Inhofe, former chairman of the Senate Committee on Environment and Public Works, is a strong critic of the scientific consensus that climate change is occurring as a result of human activities. In a July 28, 2003 Senate speech, he "offered compelling evidence that catastrophic global warming is a hoax. That conclusion is supported by the painstaking work of the nation's top climate scientists." He cited as support for this the 1992 Heidelberg Appeal and the Oregon Petition (1999), as well the opinions of numerous individual scientists that he named (although most climate scientists, as represented by the Intergovernmental Panel on Climate Change (IPCC), now believe that climate change is an existing phenomenon). In his speech, Inhofe also claimed that, "satellite data, confirmed by NOAA balloon measurements, confirms that no meaningful warming has occurred over the last century." However the satellite temperature record corroborates the well-documented warming trend noted in surface temperature measurements. Also, the satellite record begins in 1979 and the balloon record effectively in 1958, so it is unclear what Inhofe means by "last century".

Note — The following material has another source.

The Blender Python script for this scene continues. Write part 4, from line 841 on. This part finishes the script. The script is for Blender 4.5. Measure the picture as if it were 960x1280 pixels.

In a 2006 interview with the Tulsa World newspaper, Inhofe compared environmentalists to Nazis. He said, "It kind of reminds... I could use the Third Reich, the Big Lie... You say something over and over and over and over again, and people will believe it, and that's their [the environmentalists'] strategy... A hot summer has nothing to do with global warming. Let's keep in mind it was just three weeks ago that people were saying, 'Wait a minute; it is unusually cool...." He then said, "Everything on which they [the environmentalists] based their story, in terms of the facts, has been refuted scientifically." Inhofe had previously compared the Environmental Protection Agency to the Gestapo. He had also made allegations that the Weather Channel is behind the alleged global warming hoax, so as to attract viewers.

Inhofe, claiming uncertainties related to climate science and the adverse impact that mandatory emissions reductions would have on the U.S. economy, voted on June 22, 2005 to reject an amendment to an energy bill that would have forced reductions in emissions of greenhouse gases and created a mandatory emissions trading scheme. "Global warming is still considered to be a theory and has not come close to being sufficiently proven," he said.

Inhofe has similarly criticized predictions of ozone depletion, particularly in relation to the Arctic. On September 25, 2006, Inhofe gave a speech on the Senate floor in which he argued that the threat of global warming was exaggerated by "the media, Hollywood elites and our pop culture." Inhofe claimed that "From the late 1920s until the 1960s they [the media] warned of global warming. From the 1950s until the 1970s they warned us again of a coming ice age. This makes modern global warming the fourth estate's fourth attempt to promote opposing climate change fears during the last 100 years." He also accused the media of ignoring scientists such as Roger A. Pielke and William Gray who, Inhofe claims, disagree with global warming.

Inhofe was briefly shown in the 2006 movie An Inconvenient Truth. Only Texas senator John Cornyn received more campaign donations from the oil and gas industry in the 2004 election cycle. The contributions Inhofe has received from the energy and natural resource sector since taking office have exceeded one million dollars.